Given data:
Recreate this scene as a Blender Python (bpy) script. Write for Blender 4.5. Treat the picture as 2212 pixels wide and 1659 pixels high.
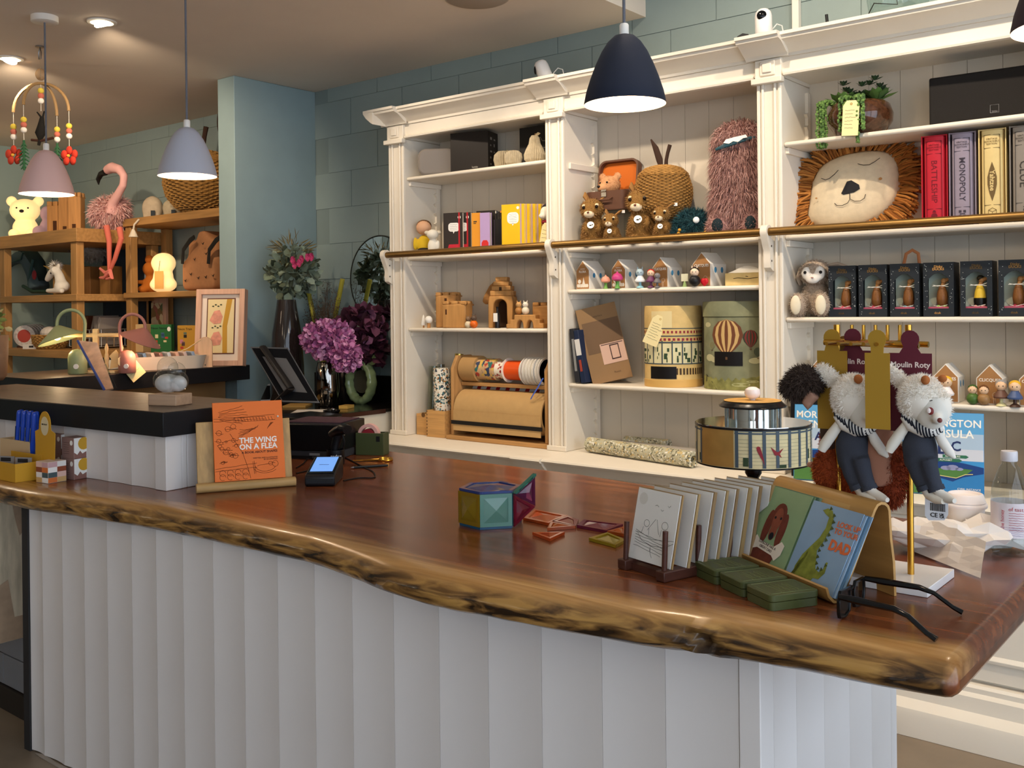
import bpy, bmesh, math, random
from mathutils import Vector, Matrix, noise
random.seed(7)
SC = bpy.context.scene
for _o in list(bpy.data.objects): bpy.data.objects.remove(_o)
COL = SC.collection
R = math.radians
# ---------------------------------------------------------------- camera
F, CYP, TH, RO, PH, HC = 2131.686, 670.33, R(39.1282), R(-.6314), R(.1237), 1.38
cam = bpy.data.cameras.new('camera'); camo = bpy.data.objects.new('camera', cam); COL.objects.link(camo)
cam.sensor_width = 36; cam.lens = 36*F/2212; cam.shift_y = -(829.5-CYP)/2212; cam.clip_start = .02
_f = Matrix.Rotation(TH, 4, 'Z') @ Matrix.Rotation(R(90)-PH, 4, 'X') @ Matrix.Rotation(RO, 4, 'Z')
camo.matrix_world = Matrix.Translation((0, 0, HC)) @ _f
SC.camera = camo
# ---------------------------------------------------------------- world, exposure
w = bpy.data.worlds.new('world'); SC.world = w; w.use_nodes = True
w.node_tree.nodes['Background'].inputs[0].default_value = (.72, .84, 1.0, 1)
w.node_tree.nodes['Background'].inputs[1].default_value = 2.5
SC.view_settings.view_transform = 'Standard'; SC.view_settings.look = 'None'
SC.view_settings.exposure = 0.48; SC.view_settings.gamma = 1; SC.view_settings.use_curve_mapping = False

def light(kind, name, loc, power, col, size=.05, target=None, angle=90, blend=.6):
    l = bpy.data.lights.new(name, kind); l.energy = power; l.color = col
    if kind == 'SPOT': l.spot_size = R(angle); l.spot_blend = blend; l.shadow_soft_size = size
    elif kind == 'POINT': l.shadow_soft_size = size
    o = bpy.data.objects.new(name, l); COL.objects.link(o); o.location = loc
    if target is not None: o.rotation_euler = (Vector(target)-Vector(loc)).to_track_quat('-Z', 'Y').to_euler()
    return o
WARM = (1, .70, .42); WARM2 = (1, .79, .56); WW = (1, .83, .64)

# ---------------------------------------------------------------- pixel <-> place
def ray(x, y):
    u0 = x-1106; w0 = y-CYP
    u = u0*math.cos(RO)+w0*math.sin(RO); v = -u0*math.sin(RO)+w0*math.cos(RO)
    xc = u/F; y2 = -v/F
    zc = math.cos(PH)+y2*math.sin(PH); yc = y2*math.cos(PH)-math.sin(PH)
    return xc*math.cos(TH)-zc*math.sin(TH), xc*math.sin(TH)+zc*math.cos(TH), yc
def at(x, y, X=None, Y=None, Z=None):
    d = ray(x, y)
    t = X/d[0] if X is not None else Y/d[1] if Y is not None else (Z-HC)/d[2]
    return Vector((t*d[0], t*d[1], HC+t*d[2]))
def ext(x0, x1, yt, yb, Y):
    """world box of something that shows between x0..x1, yt..yb with its front at depth Y: centre X, width, height, base Z"""
    a = at(x0, yb, Y=Y); b = at(x1, yb, Y=Y); c = at((x0+x1)/2, yt, Y=Y); d = at((x0+x1)/2, yb, Y=Y)
    return (a.x+b.x)/2, abs(b.x-a.x), c.z-d.z, d.z

# ---------------------------------------------------------------- materials
def lin(c):
    if isinstance(c, str): c = [int(c[i:i+2], 16)/255 for i in (0, 2, 4)]
    return tuple((v/12.92 if v <= .04045 else ((v+.055)/1.055)**2.4) for v in c)
_M = {}
def M(col, rough=.55, metal=0, var=0, vs=40, bump=0, bs=200, stretch=None, emit=0, trans=0, ior=1.45, coat=0, spec=.32, sheen=0, alpha=1):
    k = (col, rough, metal, var, vs, bump, bs, stretch, emit, trans, ior, coat, spec, sheen, alpha)
    if k in _M: return _M[k]
    m = bpy.data.materials.new('mat_%s' % col); m.use_nodes = True; nt = m.node_tree; b = nt.nodes['Principled BSDF']
    c = lin(col); b.inputs['Base Color'].default_value = (*c, 1)
    b.inputs['Roughness'].default_value = rough; b.inputs['Metallic'].default_value = metal
    b.inputs['Transmission Weight'].default_value = trans; b.inputs['IOR'].default_value = ior
    b.inputs['Coat Weight'].default_value = coat; b.inputs['Specular IOR Level'].default_value = spec
    b.inputs['Sheen Weight'].default_value = sheen; b.inputs['Alpha'].default_value = alpha
    if emit: b.inputs['Emission Color'].default_value = (*c, 1); b.inputs['Emission Strength'].default_value = emit
    if var or bump:
        tc = nt.nodes.new('ShaderNodeTexCoord'); mp = nt.nodes.new('ShaderNodeMapping')
        nt.links.new(tc.outputs['Object'], mp.inputs[0])
        if stretch: mp.inputs['Scale'].default_value = stretch
        if var:
            n = nt.nodes.new('ShaderNodeTexNoise'); n.inputs['Scale'].default_value = vs; n.inputs['Detail'].default_value = 5
            nt.links.new(mp.outputs[0], n.inputs['Vector'])
            r = nt.nodes.new('ShaderNodeMapRange'); r.inputs[1].default_value = .3; r.inputs[2].default_value = .7
            r.inputs[3].default_value = 1-var; r.inputs[4].default_value = 1+var
            nt.links.new(n.outputs['Fac'], r.inputs[0])
            h = nt.nodes.new('ShaderNodeVectorMath'); h.operation = 'SCALE'; h.inputs[0].default_value = c
            nt.links.new(r.outputs[0], h.inputs['Scale']); nt.links.new(h.outputs[0], b.inputs['Base Color'])
        if bump:
            n2 = nt.nodes.new('ShaderNodeTexNoise'); n2.inputs['Scale'].default_value = bs; n2.inputs['Detail'].default_value = 3
            nt.links.new(mp.outputs[0], n2.inputs['Vector'])
            bp = nt.nodes.new('ShaderNodeBump'); bp.inputs['Strength'].default_value = bump; bp.inputs['Distance'].default_value = .002
            nt.links.new(n2.outputs['Fac'], bp.inputs['Height']); nt.links.new(bp.outputs[0], b.inputs['Normal'])
    _M[k] = m; return m
def wood(col, axis=0, rough=.45, var=.28, vs=9, coat=0):
    s = [14, 14, 14]; s[axis] = 1
    return M(col, rough, var=var, vs=vs, stretch=tuple(s), bump=.15, bs=20, coat=coat)
def glassm(col='ffffff', rough=.02, ior=1.45):
    """thin clear plastic or glass"""
    k = ('glass', col, rough, ior)
    if k in _M: return _M[k]
    m = bpy.data.materials.new('glass_%s' % col); m.use_nodes = True; nt = m.node_tree; nt.nodes.clear()
    o = nt.nodes.new('ShaderNodeOutputMaterial'); mx = nt.nodes.new('ShaderNodeMixShader')
    t = nt.nodes.new('ShaderNodeBsdfTransparent'); t.inputs[0].default_value = (*lin(col), 1)
    g = nt.nodes.new('ShaderNodeBsdfGlossy'); g.inputs['Roughness'].default_value = rough
    lw = nt.nodes.new('ShaderNodeLayerWeight'); lw.inputs[0].default_value = .5
    pw = nt.nodes.new('ShaderNodeMath'); pw.operation = 'POWER'; pw.inputs[1].default_value = 4; nt.links.new(lw.outputs['Facing'], pw.inputs[0])
    f = nt.nodes.new('ShaderNodeMath'); f.operation = 'MULTIPLY_ADD'; f.inputs[1].default_value = .6; f.inputs[2].default_value = .045; nt.links.new(pw.outputs[0], f.inputs[0])
    nt.links.new(f.outputs[0], mx.inputs[0]); nt.links.new(t.outputs[0], mx.inputs[1]); nt.links.new(g.outputs[0], mx.inputs[2])
    nt.links.new(mx.outputs[0], o.inputs[0]); _M[k] = m; return m

# ---------------------------------------------------------------- mesh building
class B:
    def __init__(s): s.v = []; s.f = []; s.m = []
    def quad(s, idx, mi=0): s.f.append(tuple(idx)); s.m.append(mi)
    def poly(s, pts, mi=0):
        n = len(s.v); s.v += [Vector(p) for p in pts]; s.quad(range(n, n+len(pts)), mi); return s
    def box(s, x0, x1, y0, y1, z0, z1, mi=0, T=None):
        n = len(s.v)
        p = [Vector(q) for q in ((x0,y0,z0),(x1,y0,z0),(x1,y1,z0),(x0,y1,z0),(x0,y0,z1),(x1,y0,z1),(x1,y1,z1),(x0,y1,z1))]
        s.v += [T @ q for q in p] if T else p
        for q in ((3,2,1,0),(4,5,6,7),(0,1,5,4),(1,2,6,5),(2,3,7,6),(3,0,4,7)): s.quad([n+i for i in q], mi)
        return s
    def lathe(s, prof, n=24, c=(0,0,0), mi=0, T=None, cap=True, squash=(1,1)):
        o = len(s.v); c = Vector(c)
        for r, z in prof:
            for i in range(n):
                a = 2*math.pi*i/n; p = Vector((r*math.cos(a)*squash[0], r*math.sin(a)*squash[1], z))+c
                s.v.append(T @ p if T else p)
        for j in range(len(prof)-1):
            for i in range(n):
                a, b2 = o+j*n+i, o+j*n+(i+1) % n
                s.quad((a, b2, b2+n, a+n), mi)
        if cap:
            if prof[0][0] > 1e-6: s.quad([o+i for i in range(n)][::-1], mi)
            if prof[-1][0] > 1e-6: s.quad([o+(len(prof)-1)*n+i for i in range(n)], mi)
        return s
    def cyl(s, p0, p1, r, r1=None, n=12, mi=0):
        return s.tube([p0, p1], [r, r if r1 is None else r1], n, mi)
    def tube(s, pts, r, n=8, mi=0, cap=True, flat=None):
        pts = [Vector(p) for p in pts]; rs = r if isinstance(r, (list, tuple)) else [r]*len(pts); o = len(s.v)
        up = None
        for k, p in enumerate(pts):
            d = (pts[min(k+1, len(pts)-1)]-pts[max(k-1, 0)]).normalized()
            if up is None:
                up = Vector((0,0,1)) if abs(d.z) < .9 else Vector((0,1,0))
            x = d.cross(up).normalized(); up = x.cross(d).normalized()
            for i in range(n):
                a = 2*math.pi*i/n
                s.v.append(p+(x*math.cos(a)+up*math.sin(a)*(flat or 1))*rs[k])
        for k in range(len(pts)-1):
            for i in range(n):
                a, b2 = o+k*n+i, o+k*n+(i+1) % n
                s.quad((a, b2, b2+n, a+n), mi)
        if cap: s.quad([o+i for i in range(n)][::-1], mi); s.quad([o+(len(pts)-1)*n+i for i in range(n)], mi)
        return s
    def ell(s, c, r, seg=16, ring=10, mi=0, T=None):
        o = len(s.v); c = Vector(c)
        if not isinstance(r, (tuple, list)): r = (r, r, r)
        for j in range(ring+1):
            ph = math.pi*j/ring
            for i in range(seg):
                a = 2*math.pi*i/seg
                p = Vector((r[0]*math.sin(ph)*math.cos(a), r[1]*math.sin(ph)*math.sin(a), -r[2]*math.cos(ph)))
                if T: p = T @ p
                s.v.append(p+c)
        for j in range(ring):
            for i in range(seg):
                a, b2 = o+j*seg+i, o+j*seg+(i+1) % seg
                s.quad((a, b2, b2+seg, a+seg), mi)
        return s
    def prism(s, poly, d0, d1, axis='y', mi=0, T=None):
        """extrude a 2-D outline; axis y: outline in xz, z: in xy, x: in yz"""
        o = len(s.v); n = len(poly)
        for d in (d0, d1):
            for a, b2 in poly:
                p = Vector((a, d, b2)) if axis == 'y' else Vector((a, b2, d)) if axis == 'z' else Vector((d, a, b2))
                s.v.append(T @ p if T else p)
        s.quad([o+i for i in range(n)], mi); s.quad([o+n+i for i in range(n)][::-1], mi)
        for i in range(n):
            j = (i+1) % n; s.quad((o+j, o+i, o+n+i, o+n+j), mi)
        return s
    def grid(s, rows, mi=0, closed=False):
        o = len(s.v); n = len(rows[0])
        for r in rows: s.v += [Vector(p) for p in r]
        for j in range(len(rows)-1):
            for i in range(n if closed else n-1):
                a, b2 = o+j*n+i, o+j*n+(i+1) % n
                s.quad((a, b2, b2+n, a+n), mi)
        return s
    def xf(s, T, i0=0):
        for i in range(i0, len(s.v)): s.v[i] = T @ s.v[i]
        return s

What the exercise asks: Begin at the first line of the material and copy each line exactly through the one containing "SC.view_settings.exposure = 0.48;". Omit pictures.

Solution to this exercise:
Recreate this scene as a Blender Python (bpy) script. Write for Blender 4.5. Treat the picture as 2212 pixels wide and 1659 pixels high.
import bpy, bmesh, math, random
from mathutils import Vector, Matrix, noise
random.seed(7)
SC = bpy.context.scene
for _o in list(bpy.data.objects): bpy.data.objects.remove(_o)
COL = SC.collection
R = math.radians
# ---------------------------------------------------------------- camera
F, CYP, TH, RO, PH, HC = 2131.686, 670.33, R(39.1282), R(-.6314), R(.1237), 1.38
cam = bpy.data.cameras.new('camera'); camo = bpy.data.objects.new('camera', cam); COL.objects.link(camo)
cam.sensor_width = 36; cam.lens = 36*F/2212; cam.shift_y = -(829.5-CYP)/2212; cam.clip_start = .02
_f = Matrix.Rotation(TH, 4, 'Z') @ Matrix.Rotation(R(90)-PH, 4, 'X') @ Matrix.Rotation(RO, 4, 'Z')
camo.matrix_world = Matrix.Translation((0, 0, HC)) @ _f
SC.camera = camo
# ---------------------------------------------------------------- world, exposure
w = bpy.data.worlds.new('world'); SC.world = w; w.use_nodes = True
w.node_tree.nodes['Background'].inputs[0].default_value = (.72, .84, 1.0, 1)
w.node_tree.nodes['Background'].inputs[1].default_value = 2.5
SC.view_settings.view_transform = 'Standard'; SC.view_settings.look = 'None'
SC.view_settings.exposure = 0.48; SC.view_settings.gamma = 1; SC.view_settings.use_curve_mapping = False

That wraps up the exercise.